Les producteurs de fruits et légumes vont devoir rembourser à la demande de Bruxelles plusieurs centaines de millions d'euros d'aides versées par l'Etat français entre 1992 et 2002, une exigence à laquelle la profession, en difficulté, a d'ores et déjà opposé une fin de non-recevoir.
"Il est certain que nous devrons engager une procédure de remboursement auprès des producteurs", a annoncé le ministre de l'Agriculture, Bruno Le Maire, dans un entretien au Parisien.
Bruxelles estime que le gouvernement français devrait récupérer quelque 500 millions d'euros. Mais M. Le Maire mise au final sur un montant inférieur car il conteste une partie de ce décompte.
Le prédécesseur de M. Le Maire, Michel Barnier, avait d'ailleurs déposé un recours en ce sens devant la Cour de justice européenne.
Malgré les assurances de M. Le Maire d'"étaler les choses dans le temps" et d'"examiner les dossiers de remboursement au cas par cas", cette annonce tombe au plus mauvais moment pour une filière aux prises avec de graves difficultés.
Les producteurs ont multiplié ces derniers jours les actions pour dénoncer leur "situation de détresse" en raison de la baisse des prix des fruits et légumes.
Le ministre a expliqué que le gouvernement avait jusqu'au 29 juillet pour apporter une réponse à la Commission européenne, "faute de quoi l'Etat aurait dû payer" de lourdes pénalités financières.
"S'il y a une urgence, c'est bien d'aider les producteurs qui traversent une nouvelle crise catastrophique", s'est insurgé Jean-Michel Lemétayer, président de la Fédération nationale des syndicats d'exploitants agricoles (FNSEA), principal syndicat agricole français.
"Personne ne remboursera ces subventions. Nous n'en avons pas les moyens, sauf à saigner et faire disparaître les deux tiers de la filière", a renchéri François Lafitte, président de la Fédération des comités économiques (Fédécom) qui représente les organisations professionnelles de producteurs ayant touché ces aides.

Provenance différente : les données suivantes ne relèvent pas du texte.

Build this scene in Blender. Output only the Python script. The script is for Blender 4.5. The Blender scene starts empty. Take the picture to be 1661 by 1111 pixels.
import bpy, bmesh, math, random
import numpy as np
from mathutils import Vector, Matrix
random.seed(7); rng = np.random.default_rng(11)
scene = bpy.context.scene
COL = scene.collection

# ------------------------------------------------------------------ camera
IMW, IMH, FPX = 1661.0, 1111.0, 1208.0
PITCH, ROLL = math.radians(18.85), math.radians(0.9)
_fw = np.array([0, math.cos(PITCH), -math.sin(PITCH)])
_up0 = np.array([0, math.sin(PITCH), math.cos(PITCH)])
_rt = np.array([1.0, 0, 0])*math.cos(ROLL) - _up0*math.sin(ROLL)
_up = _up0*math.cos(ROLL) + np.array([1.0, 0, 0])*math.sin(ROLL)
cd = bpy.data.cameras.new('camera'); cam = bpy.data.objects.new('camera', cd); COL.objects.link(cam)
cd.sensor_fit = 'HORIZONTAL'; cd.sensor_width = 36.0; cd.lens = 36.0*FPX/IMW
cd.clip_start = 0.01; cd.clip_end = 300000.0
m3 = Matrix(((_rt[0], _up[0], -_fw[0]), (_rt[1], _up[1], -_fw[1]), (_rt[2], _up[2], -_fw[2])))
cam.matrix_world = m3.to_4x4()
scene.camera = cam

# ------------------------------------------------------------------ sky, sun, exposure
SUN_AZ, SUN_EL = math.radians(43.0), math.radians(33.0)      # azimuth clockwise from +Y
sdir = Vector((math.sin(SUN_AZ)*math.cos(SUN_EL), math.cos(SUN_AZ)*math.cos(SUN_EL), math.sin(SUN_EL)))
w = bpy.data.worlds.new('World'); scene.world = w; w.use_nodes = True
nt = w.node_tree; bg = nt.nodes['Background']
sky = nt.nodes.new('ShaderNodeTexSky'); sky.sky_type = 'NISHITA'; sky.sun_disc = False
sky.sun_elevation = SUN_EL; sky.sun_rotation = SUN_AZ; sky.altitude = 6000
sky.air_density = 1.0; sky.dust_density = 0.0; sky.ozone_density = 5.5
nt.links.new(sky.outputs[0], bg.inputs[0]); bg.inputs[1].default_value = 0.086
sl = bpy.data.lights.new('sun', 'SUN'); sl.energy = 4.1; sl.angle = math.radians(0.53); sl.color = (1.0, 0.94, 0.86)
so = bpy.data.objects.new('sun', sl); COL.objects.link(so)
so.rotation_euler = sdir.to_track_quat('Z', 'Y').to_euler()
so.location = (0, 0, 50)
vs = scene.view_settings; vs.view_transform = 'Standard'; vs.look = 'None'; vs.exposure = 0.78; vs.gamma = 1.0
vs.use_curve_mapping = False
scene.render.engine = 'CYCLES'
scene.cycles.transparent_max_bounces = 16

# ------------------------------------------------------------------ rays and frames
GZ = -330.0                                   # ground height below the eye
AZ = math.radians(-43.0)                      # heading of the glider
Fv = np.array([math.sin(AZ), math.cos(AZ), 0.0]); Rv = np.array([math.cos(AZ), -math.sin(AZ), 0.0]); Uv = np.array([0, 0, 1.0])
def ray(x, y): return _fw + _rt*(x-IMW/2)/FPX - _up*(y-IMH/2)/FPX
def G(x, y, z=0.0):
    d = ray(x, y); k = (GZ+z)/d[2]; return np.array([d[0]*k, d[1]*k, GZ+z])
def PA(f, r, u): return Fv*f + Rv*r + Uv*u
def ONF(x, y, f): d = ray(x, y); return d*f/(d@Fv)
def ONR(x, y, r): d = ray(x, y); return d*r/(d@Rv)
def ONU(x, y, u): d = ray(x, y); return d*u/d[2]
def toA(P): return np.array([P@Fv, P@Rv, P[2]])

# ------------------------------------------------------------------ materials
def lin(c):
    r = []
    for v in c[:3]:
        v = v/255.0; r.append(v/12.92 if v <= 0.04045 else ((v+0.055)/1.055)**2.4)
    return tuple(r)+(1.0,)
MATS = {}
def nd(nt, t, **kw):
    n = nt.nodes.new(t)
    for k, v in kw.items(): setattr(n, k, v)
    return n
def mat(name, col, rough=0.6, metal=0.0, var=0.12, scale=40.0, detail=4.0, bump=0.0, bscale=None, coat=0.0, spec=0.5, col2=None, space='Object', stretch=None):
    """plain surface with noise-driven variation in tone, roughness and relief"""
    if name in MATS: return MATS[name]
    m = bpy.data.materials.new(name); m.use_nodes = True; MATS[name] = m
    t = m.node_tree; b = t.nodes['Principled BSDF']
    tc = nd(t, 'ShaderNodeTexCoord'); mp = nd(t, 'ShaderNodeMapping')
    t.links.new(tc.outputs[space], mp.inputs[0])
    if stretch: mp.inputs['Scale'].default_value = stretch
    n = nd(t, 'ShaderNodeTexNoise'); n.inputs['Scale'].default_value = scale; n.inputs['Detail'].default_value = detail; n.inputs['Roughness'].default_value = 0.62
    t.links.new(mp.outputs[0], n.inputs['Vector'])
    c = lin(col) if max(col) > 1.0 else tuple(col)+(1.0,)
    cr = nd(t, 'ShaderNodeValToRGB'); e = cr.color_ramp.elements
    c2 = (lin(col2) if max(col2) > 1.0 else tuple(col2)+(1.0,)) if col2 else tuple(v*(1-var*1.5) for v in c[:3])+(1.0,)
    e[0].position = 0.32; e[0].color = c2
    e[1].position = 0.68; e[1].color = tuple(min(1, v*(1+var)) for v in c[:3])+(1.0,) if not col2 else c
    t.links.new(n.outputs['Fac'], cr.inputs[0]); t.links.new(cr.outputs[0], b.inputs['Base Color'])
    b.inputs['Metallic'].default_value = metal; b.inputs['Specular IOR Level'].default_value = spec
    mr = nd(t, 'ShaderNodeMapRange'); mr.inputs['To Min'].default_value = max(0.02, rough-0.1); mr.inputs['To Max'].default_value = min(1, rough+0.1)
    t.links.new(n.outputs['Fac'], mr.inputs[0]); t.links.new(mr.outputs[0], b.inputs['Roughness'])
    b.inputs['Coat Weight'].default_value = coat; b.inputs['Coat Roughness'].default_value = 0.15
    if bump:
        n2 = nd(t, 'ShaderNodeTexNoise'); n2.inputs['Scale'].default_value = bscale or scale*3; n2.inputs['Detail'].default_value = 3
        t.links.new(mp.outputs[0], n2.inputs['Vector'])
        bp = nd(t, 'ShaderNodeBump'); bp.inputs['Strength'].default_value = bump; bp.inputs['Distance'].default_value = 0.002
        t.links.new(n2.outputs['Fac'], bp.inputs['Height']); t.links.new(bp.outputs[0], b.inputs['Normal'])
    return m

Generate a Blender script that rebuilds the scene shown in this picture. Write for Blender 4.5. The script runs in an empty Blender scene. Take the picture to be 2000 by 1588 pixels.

Comme le gouvernement, la Fédécom conteste le montant réclamé par Bruxelles et a déposé en juin un recours devant la cour de justice.
M. Lafitte reproche aussi à l'Etat de s'être mis dans une "situation illégale" en ayant omis de notifier ces aides à la Commission, une "omission" qui "se retourne contre l'Etat, mais aussi contre les producteurs qui ne sont pas responsables".
Selon lui, Bruxelles "était tout à fait au courant du mécanisme français" et a laissé faire "pour ne pas mettre le feu aux campagnes", alors que la filière se réduit comme peau de chagrin depuis plusieurs dizaines d'années.
"Nous ne resterons pas les bras croisés", a promis M. Lafitte qui a été averti le 16 juillet lors d'une réunion au ministère de l'Agriculture du prochain lancement des procédures de remboursement.
Se pose aussi la question des modalités du recouvrement, de nombreux producteurs ayant abandonné leur activité ou étant décédés.
Le ministre a préféré se donner du temps, promettant qu'il n'y aurait "pas de recouvrement effectif avant plusieurs mois".
L'enquête de Bruxelles porte sur la période 1992-2002. Les aides octroyées pendant cette décennie et qui ont été reconduites par les gouvernements français successifs devaient soutenir les producteurs face à la concurrence de pays comme l'Espagne.
"Depuis des années, nous essayons de repousser les choses (...) maintenant il faut construire une autre relation avec la Commision", a assuré M. Le Maire qui va bientôt se lancer dans les difficiles négociations de la prochaine politique agricole commune (PAC).